TASK DETAILS
Exactly as written, transcribe the lines that run from the one containing "seed=26, res=110, rough=0.09)" to the end of the records below.

▼▼▼

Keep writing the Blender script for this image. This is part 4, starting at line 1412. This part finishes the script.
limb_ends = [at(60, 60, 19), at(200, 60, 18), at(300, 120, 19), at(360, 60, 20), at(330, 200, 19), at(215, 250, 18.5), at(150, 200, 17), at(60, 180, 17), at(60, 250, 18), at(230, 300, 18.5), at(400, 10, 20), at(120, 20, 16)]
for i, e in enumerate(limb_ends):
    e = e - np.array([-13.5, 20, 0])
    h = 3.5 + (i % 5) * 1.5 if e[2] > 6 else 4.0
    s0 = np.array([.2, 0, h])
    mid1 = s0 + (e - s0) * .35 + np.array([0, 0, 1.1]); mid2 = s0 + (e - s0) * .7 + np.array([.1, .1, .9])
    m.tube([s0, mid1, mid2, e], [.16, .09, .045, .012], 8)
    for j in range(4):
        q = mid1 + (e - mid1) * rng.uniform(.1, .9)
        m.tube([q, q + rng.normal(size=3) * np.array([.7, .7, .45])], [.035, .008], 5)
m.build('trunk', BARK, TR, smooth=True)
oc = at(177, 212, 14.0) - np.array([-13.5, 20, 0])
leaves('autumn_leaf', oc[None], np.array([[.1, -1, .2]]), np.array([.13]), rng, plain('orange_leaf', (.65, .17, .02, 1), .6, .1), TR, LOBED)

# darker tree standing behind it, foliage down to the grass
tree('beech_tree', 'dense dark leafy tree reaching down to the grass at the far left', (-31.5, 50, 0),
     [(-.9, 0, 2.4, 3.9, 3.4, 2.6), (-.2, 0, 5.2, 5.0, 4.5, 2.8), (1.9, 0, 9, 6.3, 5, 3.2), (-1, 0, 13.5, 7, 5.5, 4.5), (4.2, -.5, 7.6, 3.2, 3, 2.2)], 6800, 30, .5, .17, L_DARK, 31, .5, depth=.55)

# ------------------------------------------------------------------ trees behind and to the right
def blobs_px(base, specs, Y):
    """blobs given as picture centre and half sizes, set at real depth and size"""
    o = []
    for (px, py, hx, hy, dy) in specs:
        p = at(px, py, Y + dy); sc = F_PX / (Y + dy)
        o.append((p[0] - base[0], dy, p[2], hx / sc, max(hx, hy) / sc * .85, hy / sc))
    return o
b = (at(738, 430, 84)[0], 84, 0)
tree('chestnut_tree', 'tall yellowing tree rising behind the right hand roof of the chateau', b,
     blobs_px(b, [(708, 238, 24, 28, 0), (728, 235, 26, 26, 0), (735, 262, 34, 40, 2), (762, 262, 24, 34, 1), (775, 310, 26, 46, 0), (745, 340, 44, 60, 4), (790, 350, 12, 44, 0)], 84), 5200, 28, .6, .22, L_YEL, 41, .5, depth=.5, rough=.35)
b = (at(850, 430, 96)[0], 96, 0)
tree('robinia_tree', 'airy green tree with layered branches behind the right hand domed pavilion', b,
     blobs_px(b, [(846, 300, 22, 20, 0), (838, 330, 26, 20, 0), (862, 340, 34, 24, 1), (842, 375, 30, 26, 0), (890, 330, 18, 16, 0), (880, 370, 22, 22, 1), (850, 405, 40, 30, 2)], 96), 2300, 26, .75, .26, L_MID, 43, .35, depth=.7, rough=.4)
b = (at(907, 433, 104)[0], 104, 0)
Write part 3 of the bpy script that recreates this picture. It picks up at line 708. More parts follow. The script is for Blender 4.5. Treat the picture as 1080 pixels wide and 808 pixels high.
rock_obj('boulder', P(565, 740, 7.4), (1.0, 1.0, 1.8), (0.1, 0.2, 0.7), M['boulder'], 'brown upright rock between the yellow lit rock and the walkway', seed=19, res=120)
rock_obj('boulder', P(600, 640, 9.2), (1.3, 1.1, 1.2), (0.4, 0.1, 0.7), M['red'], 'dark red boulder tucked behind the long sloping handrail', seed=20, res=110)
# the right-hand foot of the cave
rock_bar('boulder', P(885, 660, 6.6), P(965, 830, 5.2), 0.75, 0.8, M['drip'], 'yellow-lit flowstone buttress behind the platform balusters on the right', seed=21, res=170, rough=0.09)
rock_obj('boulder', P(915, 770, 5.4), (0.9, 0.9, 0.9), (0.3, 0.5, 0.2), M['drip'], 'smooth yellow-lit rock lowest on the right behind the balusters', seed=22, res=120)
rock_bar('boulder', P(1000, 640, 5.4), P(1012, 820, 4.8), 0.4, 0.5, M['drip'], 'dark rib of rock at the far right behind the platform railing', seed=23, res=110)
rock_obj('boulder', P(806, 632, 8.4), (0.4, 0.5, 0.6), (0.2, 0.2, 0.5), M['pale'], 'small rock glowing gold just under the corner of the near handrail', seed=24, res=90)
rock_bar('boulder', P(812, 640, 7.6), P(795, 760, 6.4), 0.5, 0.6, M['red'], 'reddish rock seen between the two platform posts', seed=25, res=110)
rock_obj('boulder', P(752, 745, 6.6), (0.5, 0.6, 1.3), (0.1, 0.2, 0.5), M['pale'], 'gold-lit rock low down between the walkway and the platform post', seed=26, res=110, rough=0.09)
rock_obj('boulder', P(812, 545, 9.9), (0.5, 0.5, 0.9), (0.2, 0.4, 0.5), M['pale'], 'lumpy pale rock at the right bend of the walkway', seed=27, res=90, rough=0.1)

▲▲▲

RESPONSE
rock_obj('boulder', P(752, 745, 6.6), (0.5, 0.6, 1.3), (0.1, 0.2, 0.5), M['pale'], 'gold-lit rock low down between the walkway and the platform post', seed=26, res=110, rough=0.09)
rock_obj('boulder', P(812, 545, 9.9), (0.5, 0.5, 0.9), (0.2, 0.4, 0.5), M['pale'], 'lumpy pale rock at the right bend of the walkway', seed=27, res=90, rough=0.1)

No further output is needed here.